• **WHAT YOU WILL DO**
In exact form, please repeat the records from their opening line down to the line with "return [[L_[i], L_[i", including that line.

• **EXTRACTED MATERIAL**

====

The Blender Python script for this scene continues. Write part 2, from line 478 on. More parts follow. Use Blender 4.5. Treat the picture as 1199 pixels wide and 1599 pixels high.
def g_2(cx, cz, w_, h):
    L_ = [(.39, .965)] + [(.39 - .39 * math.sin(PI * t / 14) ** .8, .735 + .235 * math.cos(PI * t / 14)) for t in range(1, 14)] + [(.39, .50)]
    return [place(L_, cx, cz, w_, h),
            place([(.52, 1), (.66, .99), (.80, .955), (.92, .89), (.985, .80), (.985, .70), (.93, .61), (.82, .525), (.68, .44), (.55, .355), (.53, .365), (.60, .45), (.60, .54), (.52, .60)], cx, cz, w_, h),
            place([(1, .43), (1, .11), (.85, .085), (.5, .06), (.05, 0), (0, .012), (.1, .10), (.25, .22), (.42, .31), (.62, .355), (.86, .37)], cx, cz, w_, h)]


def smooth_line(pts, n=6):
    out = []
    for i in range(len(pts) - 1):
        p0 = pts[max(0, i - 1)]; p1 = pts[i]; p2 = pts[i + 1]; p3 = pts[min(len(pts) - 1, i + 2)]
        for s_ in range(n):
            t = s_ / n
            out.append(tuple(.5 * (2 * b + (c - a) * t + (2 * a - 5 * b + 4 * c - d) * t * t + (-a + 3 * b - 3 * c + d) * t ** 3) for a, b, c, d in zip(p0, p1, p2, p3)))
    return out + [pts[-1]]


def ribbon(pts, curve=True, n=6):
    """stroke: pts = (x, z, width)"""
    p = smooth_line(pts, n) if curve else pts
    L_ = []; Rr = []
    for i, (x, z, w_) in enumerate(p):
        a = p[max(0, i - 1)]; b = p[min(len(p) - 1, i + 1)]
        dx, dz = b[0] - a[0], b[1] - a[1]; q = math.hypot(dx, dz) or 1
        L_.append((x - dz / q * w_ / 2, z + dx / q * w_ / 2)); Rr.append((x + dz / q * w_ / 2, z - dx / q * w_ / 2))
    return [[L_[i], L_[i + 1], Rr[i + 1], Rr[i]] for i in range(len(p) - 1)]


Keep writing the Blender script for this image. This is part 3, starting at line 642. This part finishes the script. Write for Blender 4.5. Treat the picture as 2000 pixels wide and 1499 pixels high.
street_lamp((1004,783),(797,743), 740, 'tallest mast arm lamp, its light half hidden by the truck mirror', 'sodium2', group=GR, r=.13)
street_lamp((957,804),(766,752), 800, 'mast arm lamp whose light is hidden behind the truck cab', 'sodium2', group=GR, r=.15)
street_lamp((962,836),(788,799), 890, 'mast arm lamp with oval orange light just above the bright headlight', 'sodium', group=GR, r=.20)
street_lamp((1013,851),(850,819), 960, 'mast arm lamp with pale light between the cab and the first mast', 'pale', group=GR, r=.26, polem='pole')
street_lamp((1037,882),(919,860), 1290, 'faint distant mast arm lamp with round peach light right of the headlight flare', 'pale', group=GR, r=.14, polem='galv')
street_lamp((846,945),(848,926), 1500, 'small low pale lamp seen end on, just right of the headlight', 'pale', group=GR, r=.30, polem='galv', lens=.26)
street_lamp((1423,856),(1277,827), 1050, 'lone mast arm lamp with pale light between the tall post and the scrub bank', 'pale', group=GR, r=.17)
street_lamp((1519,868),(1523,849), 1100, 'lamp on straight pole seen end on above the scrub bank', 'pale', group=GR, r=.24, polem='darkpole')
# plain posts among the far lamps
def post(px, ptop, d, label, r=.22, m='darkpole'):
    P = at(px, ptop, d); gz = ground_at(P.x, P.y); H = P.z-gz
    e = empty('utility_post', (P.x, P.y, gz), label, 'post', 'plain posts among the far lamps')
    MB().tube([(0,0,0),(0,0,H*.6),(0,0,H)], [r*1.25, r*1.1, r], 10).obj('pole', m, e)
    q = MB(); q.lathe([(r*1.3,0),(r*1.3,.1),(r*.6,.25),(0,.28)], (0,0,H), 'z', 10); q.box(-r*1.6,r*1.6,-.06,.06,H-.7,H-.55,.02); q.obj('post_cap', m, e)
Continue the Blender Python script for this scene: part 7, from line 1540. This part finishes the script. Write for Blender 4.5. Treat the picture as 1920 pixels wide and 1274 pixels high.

====

• **TASK RESULT**
The Blender Python script for this scene continues. Write part 2, from line 478 on. More parts follow. Use Blender 4.5. Treat the picture as 1199 pixels wide and 1599 pixels high.
def g_2(cx, cz, w_, h):
    L_ = [(.39, .965)] + [(.39 - .39 * math.sin(PI * t / 14) ** .8, .735 + .235 * math.cos(PI * t / 14)) for t in range(1, 14)] + [(.39, .50)]
    return [place(L_, cx, cz, w_, h),
            place([(.52, 1), (.66, .99), (.80, .955), (.92, .89), (.985, .80), (.985, .70), (.93, .61), (.82, .525), (.68, .44), (.55, .355), (.53, .365), (.60, .45), (.60, .54), (.52, .60)], cx, cz, w_, h),
            place([(1, .43), (1, .11), (.85, .085), (.5, .06), (.05, 0), (0, .012), (.1, .10), (.25, .22), (.42, .31), (.62, .355), (.86, .37)], cx, cz, w_, h)]


def smooth_line(pts, n=6):
    out = []
    for i in range(len(pts) - 1):
        p0 = pts[max(0, i - 1)]; p1 = pts[i]; p2 = pts[i + 1]; p3 = pts[min(len(pts) - 1, i + 2)]
        for s_ in range(n):
            t = s_ / n
            out.append(tuple(.5 * (2 * b + (c - a) * t + (2 * a - 5 * b + 4 * c - d) * t * t + (-a + 3 * b - 3 * c + d) * t ** 3) for a, b, c, d in zip(p0, p1, p2, p3)))
    return out + [pts[-1]]


def ribbon(pts, curve=True, n=6):
    """stroke: pts = (x, z, width)"""
    p = smooth_line(pts, n) if curve else pts
    L_ = []; Rr = []
    for i, (x, z, w_) in enumerate(p):
        a = p[max(0, i - 1)]; b = p[min(len(p) - 1, i + 1)]
        dx, dz = b[0] - a[0], b[1] - a[1]; q = math.hypot(dx, dz) or 1
        L_.append((x - dz / q * w_ / 2, z + dx / q * w_ / 2)); Rr.append((x + dz / q * w_ / 2, z - dx / q * w_ / 2))
    return [[L_[i], L_[i + 1], Rr[i + 1], Rr[i]] for i in range(len(p) - 1)]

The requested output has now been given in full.